┌──

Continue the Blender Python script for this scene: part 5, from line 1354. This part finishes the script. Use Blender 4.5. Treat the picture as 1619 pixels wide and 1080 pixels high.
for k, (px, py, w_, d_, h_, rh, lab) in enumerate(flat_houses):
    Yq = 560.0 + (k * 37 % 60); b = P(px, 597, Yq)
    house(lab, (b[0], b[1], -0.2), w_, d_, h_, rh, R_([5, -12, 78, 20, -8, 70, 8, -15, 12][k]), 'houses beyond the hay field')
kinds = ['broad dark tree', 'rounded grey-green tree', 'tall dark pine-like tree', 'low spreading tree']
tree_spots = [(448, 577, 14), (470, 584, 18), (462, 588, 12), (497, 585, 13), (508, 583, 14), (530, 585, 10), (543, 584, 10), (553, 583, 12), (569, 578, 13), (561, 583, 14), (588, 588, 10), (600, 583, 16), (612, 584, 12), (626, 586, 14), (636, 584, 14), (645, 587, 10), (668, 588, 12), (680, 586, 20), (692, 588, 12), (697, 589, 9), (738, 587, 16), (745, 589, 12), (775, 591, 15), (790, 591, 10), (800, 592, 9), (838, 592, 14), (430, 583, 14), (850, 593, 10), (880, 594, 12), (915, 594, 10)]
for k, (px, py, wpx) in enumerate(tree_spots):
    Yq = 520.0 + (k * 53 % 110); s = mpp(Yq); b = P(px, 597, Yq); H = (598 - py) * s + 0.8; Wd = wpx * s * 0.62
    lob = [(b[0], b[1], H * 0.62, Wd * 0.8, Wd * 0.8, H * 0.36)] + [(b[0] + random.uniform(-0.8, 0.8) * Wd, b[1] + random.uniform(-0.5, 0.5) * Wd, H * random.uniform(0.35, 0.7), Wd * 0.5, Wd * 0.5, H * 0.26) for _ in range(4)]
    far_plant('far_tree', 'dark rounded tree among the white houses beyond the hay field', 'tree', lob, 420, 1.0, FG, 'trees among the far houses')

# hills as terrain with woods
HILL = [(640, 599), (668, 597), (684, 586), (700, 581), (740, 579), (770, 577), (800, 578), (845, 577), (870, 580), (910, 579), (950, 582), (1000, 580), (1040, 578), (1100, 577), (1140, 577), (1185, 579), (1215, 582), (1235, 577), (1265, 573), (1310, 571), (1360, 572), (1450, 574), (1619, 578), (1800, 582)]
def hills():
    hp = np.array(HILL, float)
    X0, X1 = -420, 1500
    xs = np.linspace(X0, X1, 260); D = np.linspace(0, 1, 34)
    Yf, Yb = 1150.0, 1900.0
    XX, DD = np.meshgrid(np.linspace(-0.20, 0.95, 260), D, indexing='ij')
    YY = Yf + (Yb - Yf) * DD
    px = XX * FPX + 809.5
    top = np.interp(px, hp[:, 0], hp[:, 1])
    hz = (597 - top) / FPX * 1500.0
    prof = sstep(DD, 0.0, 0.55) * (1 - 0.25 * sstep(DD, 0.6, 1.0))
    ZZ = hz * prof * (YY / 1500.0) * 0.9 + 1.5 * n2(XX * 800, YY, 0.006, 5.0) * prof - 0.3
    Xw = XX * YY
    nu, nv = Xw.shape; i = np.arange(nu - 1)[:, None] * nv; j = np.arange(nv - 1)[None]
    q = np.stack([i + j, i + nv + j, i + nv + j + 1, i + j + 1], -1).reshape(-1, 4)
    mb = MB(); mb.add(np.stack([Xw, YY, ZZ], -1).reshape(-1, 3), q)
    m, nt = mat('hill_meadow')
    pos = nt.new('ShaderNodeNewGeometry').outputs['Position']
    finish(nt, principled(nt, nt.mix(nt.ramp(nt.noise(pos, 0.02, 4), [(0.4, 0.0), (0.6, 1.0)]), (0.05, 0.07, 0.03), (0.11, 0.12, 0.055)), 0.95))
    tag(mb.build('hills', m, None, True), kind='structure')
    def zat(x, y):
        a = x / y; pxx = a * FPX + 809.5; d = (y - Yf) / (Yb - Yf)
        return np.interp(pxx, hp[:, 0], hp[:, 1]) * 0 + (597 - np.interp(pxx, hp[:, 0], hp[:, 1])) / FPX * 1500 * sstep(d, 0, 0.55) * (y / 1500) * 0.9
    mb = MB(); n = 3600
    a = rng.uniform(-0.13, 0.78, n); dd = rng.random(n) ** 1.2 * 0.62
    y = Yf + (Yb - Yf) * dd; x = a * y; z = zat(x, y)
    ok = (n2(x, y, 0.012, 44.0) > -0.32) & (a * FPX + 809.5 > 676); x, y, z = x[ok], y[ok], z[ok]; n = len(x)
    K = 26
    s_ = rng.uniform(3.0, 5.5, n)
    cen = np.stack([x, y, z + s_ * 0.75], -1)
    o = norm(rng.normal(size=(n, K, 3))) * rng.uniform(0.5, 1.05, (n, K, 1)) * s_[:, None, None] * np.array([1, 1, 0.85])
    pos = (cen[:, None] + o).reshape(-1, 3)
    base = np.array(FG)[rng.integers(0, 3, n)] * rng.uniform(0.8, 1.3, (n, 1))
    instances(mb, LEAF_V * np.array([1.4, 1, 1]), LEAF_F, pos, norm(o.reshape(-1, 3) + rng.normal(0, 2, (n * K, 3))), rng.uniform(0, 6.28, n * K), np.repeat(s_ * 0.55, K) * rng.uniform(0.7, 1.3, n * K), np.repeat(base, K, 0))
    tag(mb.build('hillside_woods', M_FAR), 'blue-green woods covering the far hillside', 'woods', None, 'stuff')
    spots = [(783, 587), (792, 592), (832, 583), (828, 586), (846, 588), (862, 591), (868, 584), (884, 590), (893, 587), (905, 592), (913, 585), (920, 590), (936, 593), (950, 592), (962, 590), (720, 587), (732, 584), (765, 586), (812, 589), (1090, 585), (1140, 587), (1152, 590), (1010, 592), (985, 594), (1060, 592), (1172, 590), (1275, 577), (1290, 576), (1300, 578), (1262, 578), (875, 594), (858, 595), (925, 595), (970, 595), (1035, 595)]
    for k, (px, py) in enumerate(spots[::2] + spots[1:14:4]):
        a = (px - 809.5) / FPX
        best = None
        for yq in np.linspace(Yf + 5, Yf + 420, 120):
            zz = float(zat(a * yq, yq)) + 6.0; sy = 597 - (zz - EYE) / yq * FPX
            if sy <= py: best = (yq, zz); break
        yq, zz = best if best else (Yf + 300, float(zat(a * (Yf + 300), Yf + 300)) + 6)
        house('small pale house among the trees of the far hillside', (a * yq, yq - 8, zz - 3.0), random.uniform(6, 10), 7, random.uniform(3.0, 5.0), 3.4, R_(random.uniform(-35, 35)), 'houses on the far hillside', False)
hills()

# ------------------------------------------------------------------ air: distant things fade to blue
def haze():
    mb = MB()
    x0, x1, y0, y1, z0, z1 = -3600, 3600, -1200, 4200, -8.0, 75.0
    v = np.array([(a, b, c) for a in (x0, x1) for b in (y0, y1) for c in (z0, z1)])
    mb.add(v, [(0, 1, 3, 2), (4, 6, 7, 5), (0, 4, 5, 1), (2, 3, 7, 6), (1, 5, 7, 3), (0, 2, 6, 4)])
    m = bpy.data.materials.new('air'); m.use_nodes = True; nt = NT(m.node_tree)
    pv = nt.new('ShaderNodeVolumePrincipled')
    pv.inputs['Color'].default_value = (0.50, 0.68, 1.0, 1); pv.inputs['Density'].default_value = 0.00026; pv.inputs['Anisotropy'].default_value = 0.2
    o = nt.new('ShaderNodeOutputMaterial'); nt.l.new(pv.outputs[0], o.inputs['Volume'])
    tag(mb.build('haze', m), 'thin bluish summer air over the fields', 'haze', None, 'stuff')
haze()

└──

Give back the whole listing, word for word.

## Exercise answer
Continue the Blender Python script for this scene: part 5, from line 1354. This part finishes the script. Use Blender 4.5. Treat the picture as 1619 pixels wide and 1080 pixels high.
for k, (px, py, w_, d_, h_, rh, lab) in enumerate(flat_houses):
    Yq = 560.0 + (k * 37 % 60); b = P(px, 597, Yq)
    house(lab, (b[0], b[1], -0.2), w_, d_, h_, rh, R_([5, -12, 78, 20, -8, 70, 8, -15, 12][k]), 'houses beyond the hay field')
kinds = ['broad dark tree', 'rounded grey-green tree', 'tall dark pine-like tree', 'low spreading tree']
tree_spots = [(448, 577, 14), (470, 584, 18), (462, 588, 12), (497, 585, 13), (508, 583, 14), (530, 585, 10), (543, 584, 10), (553, 583, 12), (569, 578, 13), (561, 583, 14), (588, 588, 10), (600, 583, 16), (612, 584, 12), (626, 586, 14), (636, 584, 14), (645, 587, 10), (668, 588, 12), (680, 586, 20), (692, 588, 12), (697, 589, 9), (738, 587, 16), (745, 589, 12), (775, 591, 15), (790, 591, 10), (800, 592, 9), (838, 592, 14), (430, 583, 14), (850, 593, 10), (880, 594, 12), (915, 594, 10)]
for k, (px, py, wpx) in enumerate(tree_spots):
    Yq = 520.0 + (k * 53 % 110); s = mpp(Yq); b = P(px, 597, Yq); H = (598 - py) * s + 0.8; Wd = wpx * s * 0.62
    lob = [(b[0], b[1], H * 0.62, Wd * 0.8, Wd * 0.8, H * 0.36)] + [(b[0] + random.uniform(-0.8, 0.8) * Wd, b[1] + random.uniform(-0.5, 0.5) * Wd, H * random.uniform(0.35, 0.7), Wd * 0.5, Wd * 0.5, H * 0.26) for _ in range(4)]
    far_plant('far_tree', 'dark rounded tree among the white houses beyond the hay field', 'tree', lob, 420, 1.0, FG, 'trees among the far houses')

# hills as terrain with woods
HILL = [(640, 599), (668, 597), (684, 586), (700, 581), (740, 579), (770, 577), (800, 578), (845, 577), (870, 580), (910, 579), (950, 582), (1000, 580), (1040, 578), (1100, 577), (1140, 577), (1185, 579), (1215, 582), (1235, 577), (1265, 573), (1310, 571), (1360, 572), (1450, 574), (1619, 578), (1800, 582)]
def hills():
    hp = np.array(HILL, float)
    X0, X1 = -420, 1500
    xs = np.linspace(X0, X1, 260); D = np.linspace(0, 1, 34)
    Yf, Yb = 1150.0, 1900.0
    XX, DD = np.meshgrid(np.linspace(-0.20, 0.95, 260), D, indexing='ij')
    YY = Yf + (Yb - Yf) * DD
    px = XX * FPX + 809.5
    top = np.interp(px, hp[:, 0], hp[:, 1])
    hz = (597 - top) / FPX * 1500.0
    prof = sstep(DD, 0.0, 0.55) * (1 - 0.25 * sstep(DD, 0.6, 1.0))
    ZZ = hz * prof * (YY / 1500.0) * 0.9 + 1.5 * n2(XX * 800, YY, 0.006, 5.0) * prof - 0.3
    Xw = XX * YY
    nu, nv = Xw.shape; i = np.arange(nu - 1)[:, None] * nv; j = np.arange(nv - 1)[None]
    q = np.stack([i + j, i + nv + j, i + nv + j + 1, i + j + 1], -1).reshape(-1, 4)
    mb = MB(); mb.add(np.stack([Xw, YY, ZZ], -1).reshape(-1, 3), q)
    m, nt = mat('hill_meadow')
    pos = nt.new('ShaderNodeNewGeometry').outputs['Position']
    finish(nt, principled(nt, nt.mix(nt.ramp(nt.noise(pos, 0.02, 4), [(0.4, 0.0), (0.6, 1.0)]), (0.05, 0.07, 0.03), (0.11, 0.12, 0.055)), 0.95))
    tag(mb.build('hills', m, None, True), kind='structure')
    def zat(x, y):
        a = x / y; pxx = a * FPX + 809.5; d = (y - Yf) / (Yb - Yf)
        return np.interp(pxx, hp[:, 0], hp[:, 1]) * 0 + (597 - np.interp(pxx, hp[:, 0], hp[:, 1])) / FPX * 1500 * sstep(d, 0, 0.55) * (y / 1500) * 0.9
    mb = MB(); n = 3600
    a = rng.uniform(-0.13, 0.78, n); dd = rng.random(n) ** 1.2 * 0.62
    y = Yf + (Yb - Yf) * dd; x = a * y; z = zat(x, y)
    ok = (n2(x, y, 0.012, 44.0) > -0.32) & (a * FPX + 809.5 > 676); x, y, z = x[ok], y[ok], z[ok]; n = len(x)
    K = 26
    s_ = rng.uniform(3.0, 5.5, n)
    cen = np.stack([x, y, z + s_ * 0.75], -1)
    o = norm(rng.normal(size=(n, K, 3))) * rng.uniform(0.5, 1.05, (n, K, 1)) * s_[:, None, None] * np.array([1, 1, 0.85])
    pos = (cen[:, None] + o).reshape(-1, 3)
    base = np.array(FG)[rng.integers(0, 3, n)] * rng.uniform(0.8, 1.3, (n, 1))
    instances(mb, LEAF_V * np.array([1.4, 1, 1]), LEAF_F, pos, norm(o.reshape(-1, 3) + rng.normal(0, 2, (n * K, 3))), rng.uniform(0, 6.28, n * K), np.repeat(s_ * 0.55, K) * rng.uniform(0.7, 1.3, n * K), np.repeat(base, K, 0))
    tag(mb.build('hillside_woods', M_FAR), 'blue-green woods covering the far hillside', 'woods', None, 'stuff')
    spots = [(783, 587), (792, 592), (832, 583), (828, 586), (846, 588), (862, 591), (868, 584), (884, 590), (893, 587), (905, 592), (913, 585), (920, 590), (936, 593), (950, 592), (962, 590), (720, 587), (732, 584), (765, 586), (812, 589), (1090, 585), (1140, 587), (1152, 590), (1010, 592), (985, 594), (1060, 592), (1172, 590), (1275, 577), (1290, 576), (1300, 578), (1262, 578), (875, 594), (858, 595), (925, 595), (970, 595), (1035, 595)]
    for k, (px, py) in enumerate(spots[::2] + spots[1:14:4]):
        a = (px - 809.5) / FPX
        best = None
        for yq in np.linspace(Yf + 5, Yf + 420, 120):
            zz = float(zat(a * yq, yq)) + 6.0; sy = 597 - (zz - EYE) / yq * FPX
            if sy <= py: best = (yq, zz); break
        yq, zz = best if best else (Yf + 300, float(zat(a * (Yf + 300), Yf + 300)) + 6)
        house('small pale house among the trees of the far hillside', (a * yq, yq - 8, zz - 3.0), random.uniform(6, 10), 7, random.uniform(3.0, 5.0), 3.4, R_(random.uniform(-35, 35)), 'houses on the far hillside', False)
hills()

# ------------------------------------------------------------------ air: distant things fade to blue
def haze():
    mb = MB()
    x0, x1, y0, y1, z0, z1 = -3600, 3600, -1200, 4200, -8.0, 75.0
    v = np.array([(a, b, c) for a in (x0, x1) for b in (y0, y1) for c in (z0, z1)])
    mb.add(v, [(0, 1, 3, 2), (4, 6, 7, 5), (0, 4, 5, 1), (2, 3, 7, 6), (1, 5, 7, 3), (0, 2, 6, 4)])
    m = bpy.data.materials.new('air'); m.use_nodes = True; nt = NT(m.node_tree)
    pv = nt.new('ShaderNodeVolumePrincipled')
    pv.inputs['Color'].default_value = (0.50, 0.68, 1.0, 1); pv.inputs['Density'].default_value = 0.00026; pv.inputs['Anisotropy'].default_value = 0.2
    o = nt.new('ShaderNodeOutputMaterial'); nt.l.new(pv.outputs[0], o.inputs['Volume'])
    tag(mb.build('haze', m), 'thin bluish summer air over the fields', 'haze', None, 'stuff')
haze()